--- Given problem ---
Can the data below be echoed back word for word?

Start of Dataset section

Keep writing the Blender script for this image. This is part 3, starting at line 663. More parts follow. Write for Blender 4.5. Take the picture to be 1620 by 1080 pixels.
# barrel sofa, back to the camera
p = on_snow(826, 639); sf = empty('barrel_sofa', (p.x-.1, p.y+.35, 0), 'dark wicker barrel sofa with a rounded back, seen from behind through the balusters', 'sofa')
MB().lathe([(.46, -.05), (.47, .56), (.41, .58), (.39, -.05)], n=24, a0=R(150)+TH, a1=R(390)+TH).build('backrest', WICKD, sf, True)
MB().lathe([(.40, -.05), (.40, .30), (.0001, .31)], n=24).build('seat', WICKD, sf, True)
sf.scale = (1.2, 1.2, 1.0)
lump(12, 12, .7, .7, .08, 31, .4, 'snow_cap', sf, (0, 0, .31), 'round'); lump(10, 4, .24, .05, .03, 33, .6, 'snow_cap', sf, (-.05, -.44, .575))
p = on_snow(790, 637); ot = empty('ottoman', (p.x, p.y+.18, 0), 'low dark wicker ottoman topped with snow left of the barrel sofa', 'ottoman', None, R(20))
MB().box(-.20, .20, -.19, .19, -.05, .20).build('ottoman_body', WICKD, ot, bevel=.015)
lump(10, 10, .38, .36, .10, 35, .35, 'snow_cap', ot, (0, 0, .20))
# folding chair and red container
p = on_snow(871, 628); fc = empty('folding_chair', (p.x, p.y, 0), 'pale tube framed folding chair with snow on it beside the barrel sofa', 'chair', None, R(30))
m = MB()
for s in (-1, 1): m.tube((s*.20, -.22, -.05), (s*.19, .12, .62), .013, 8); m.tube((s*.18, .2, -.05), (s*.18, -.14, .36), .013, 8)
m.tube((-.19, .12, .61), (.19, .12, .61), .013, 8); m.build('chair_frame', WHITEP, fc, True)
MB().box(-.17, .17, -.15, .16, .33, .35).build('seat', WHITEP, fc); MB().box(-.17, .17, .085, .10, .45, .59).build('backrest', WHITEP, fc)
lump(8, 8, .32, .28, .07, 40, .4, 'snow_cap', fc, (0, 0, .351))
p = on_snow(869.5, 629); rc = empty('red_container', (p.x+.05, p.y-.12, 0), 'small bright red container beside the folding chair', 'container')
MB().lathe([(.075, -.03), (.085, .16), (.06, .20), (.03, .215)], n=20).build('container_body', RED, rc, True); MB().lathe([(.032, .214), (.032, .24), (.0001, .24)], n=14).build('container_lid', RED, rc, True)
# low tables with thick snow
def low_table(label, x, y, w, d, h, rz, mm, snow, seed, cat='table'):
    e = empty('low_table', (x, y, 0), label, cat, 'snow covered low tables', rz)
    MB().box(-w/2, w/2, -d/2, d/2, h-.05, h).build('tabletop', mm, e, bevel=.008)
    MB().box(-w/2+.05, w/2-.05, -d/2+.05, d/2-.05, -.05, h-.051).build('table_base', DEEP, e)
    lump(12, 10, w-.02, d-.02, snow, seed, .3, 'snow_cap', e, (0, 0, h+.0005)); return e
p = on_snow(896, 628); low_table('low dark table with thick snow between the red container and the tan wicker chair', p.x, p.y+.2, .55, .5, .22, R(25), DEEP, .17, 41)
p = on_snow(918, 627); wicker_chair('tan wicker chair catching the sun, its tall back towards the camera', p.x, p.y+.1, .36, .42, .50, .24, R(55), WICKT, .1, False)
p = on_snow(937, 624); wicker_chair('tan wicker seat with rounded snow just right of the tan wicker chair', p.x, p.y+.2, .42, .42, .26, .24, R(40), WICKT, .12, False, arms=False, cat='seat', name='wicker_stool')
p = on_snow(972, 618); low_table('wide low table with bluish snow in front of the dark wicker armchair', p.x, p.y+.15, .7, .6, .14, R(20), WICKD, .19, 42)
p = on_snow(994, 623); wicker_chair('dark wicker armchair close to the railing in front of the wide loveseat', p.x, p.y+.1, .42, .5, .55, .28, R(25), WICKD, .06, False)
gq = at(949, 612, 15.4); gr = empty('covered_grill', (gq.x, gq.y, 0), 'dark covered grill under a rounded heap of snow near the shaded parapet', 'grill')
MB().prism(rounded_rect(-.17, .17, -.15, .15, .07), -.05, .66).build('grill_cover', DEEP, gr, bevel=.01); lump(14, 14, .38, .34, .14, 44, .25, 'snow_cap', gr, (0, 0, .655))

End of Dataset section

--- Answer ---
Keep writing the Blender script for this image. This is part 3, starting at line 663. More parts follow. Write for Blender 4.5. Take the picture to be 1620 by 1080 pixels.
# barrel sofa, back to the camera
p = on_snow(826, 639); sf = empty('barrel_sofa', (p.x-.1, p.y+.35, 0), 'dark wicker barrel sofa with a rounded back, seen from behind through the balusters', 'sofa')
MB().lathe([(.46, -.05), (.47, .56), (.41, .58), (.39, -.05)], n=24, a0=R(150)+TH, a1=R(390)+TH).build('backrest', WICKD, sf, True)
MB().lathe([(.40, -.05), (.40, .30), (.0001, .31)], n=24).build('seat', WICKD, sf, True)
sf.scale = (1.2, 1.2, 1.0)
lump(12, 12, .7, .7, .08, 31, .4, 'snow_cap', sf, (0, 0, .31), 'round'); lump(10, 4, .24, .05, .03, 33, .6, 'snow_cap', sf, (-.05, -.44, .575))
p = on_snow(790, 637); ot = empty('ottoman', (p.x, p.y+.18, 0), 'low dark wicker ottoman topped with snow left of the barrel sofa', 'ottoman', None, R(20))
MB().box(-.20, .20, -.19, .19, -.05, .20).build('ottoman_body', WICKD, ot, bevel=.015)
lump(10, 10, .38, .36, .10, 35, .35, 'snow_cap', ot, (0, 0, .20))
# folding chair and red container
p = on_snow(871, 628); fc = empty('folding_chair', (p.x, p.y, 0), 'pale tube framed folding chair with snow on it beside the barrel sofa', 'chair', None, R(30))
m = MB()
for s in (-1, 1): m.tube((s*.20, -.22, -.05), (s*.19, .12, .62), .013, 8); m.tube((s*.18, .2, -.05), (s*.18, -.14, .36), .013, 8)
m.tube((-.19, .12, .61), (.19, .12, .61), .013, 8); m.build('chair_frame', WHITEP, fc, True)
MB().box(-.17, .17, -.15, .16, .33, .35).build('seat', WHITEP, fc); MB().box(-.17, .17, .085, .10, .45, .59).build('backrest', WHITEP, fc)
lump(8, 8, .32, .28, .07, 40, .4, 'snow_cap', fc, (0, 0, .351))
p = on_snow(869.5, 629); rc = empty('red_container', (p.x+.05, p.y-.12, 0), 'small bright red container beside the folding chair', 'container')
MB().lathe([(.075, -.03), (.085, .16), (.06, .20), (.03, .215)], n=20).build('container_body', RED, rc, True); MB().lathe([(.032, .214), (.032, .24), (.0001, .24)], n=14).build('container_lid', RED, rc, True)
# low tables with thick snow
def low_table(label, x, y, w, d, h, rz, mm, snow, seed, cat='table'):
    e = empty('low_table', (x, y, 0), label, cat, 'snow covered low tables', rz)
    MB().box(-w/2, w/2, -d/2, d/2, h-.05, h).build('tabletop', mm, e, bevel=.008)
    MB().box(-w/2+.05, w/2-.05, -d/2+.05, d/2-.05, -.05, h-.051).build('table_base', DEEP, e)
    lump(12, 10, w-.02, d-.02, snow, seed, .3, 'snow_cap', e, (0, 0, h+.0005)); return e
p = on_snow(896, 628); low_table('low dark table with thick snow between the red container and the tan wicker chair', p.x, p.y+.2, .55, .5, .22, R(25), DEEP, .17, 41)
p = on_snow(918, 627); wicker_chair('tan wicker chair catching the sun, its tall back towards the camera', p.x, p.y+.1, .36, .42, .50, .24, R(55), WICKT, .1, False)
p = on_snow(937, 624); wicker_chair('tan wicker seat with rounded snow just right of the tan wicker chair', p.x, p.y+.2, .42, .42, .26, .24, R(40), WICKT, .12, False, arms=False, cat='seat', name='wicker_stool')
p = on_snow(972, 618); low_table('wide low table with bluish snow in front of the dark wicker armchair', p.x, p.y+.15, .7, .6, .14, R(20), WICKD, .19, 42)
p = on_snow(994, 623); wicker_chair('dark wicker armchair close to the railing in front of the wide loveseat', p.x, p.y+.1, .42, .5, .55, .28, R(25), WICKD, .06, False)
gq = at(949, 612, 15.4); gr = empty('covered_grill', (gq.x, gq.y, 0), 'dark covered grill under a rounded heap of snow near the shaded parapet', 'grill')
MB().prism(rounded_rect(-.17, .17, -.15, .15, .07), -.05, .66).build('grill_cover', DEEP, gr, bevel=.01); lump(14, 14, .38, .34, .14, 44, .25, 'snow_cap', gr, (0, 0, .655))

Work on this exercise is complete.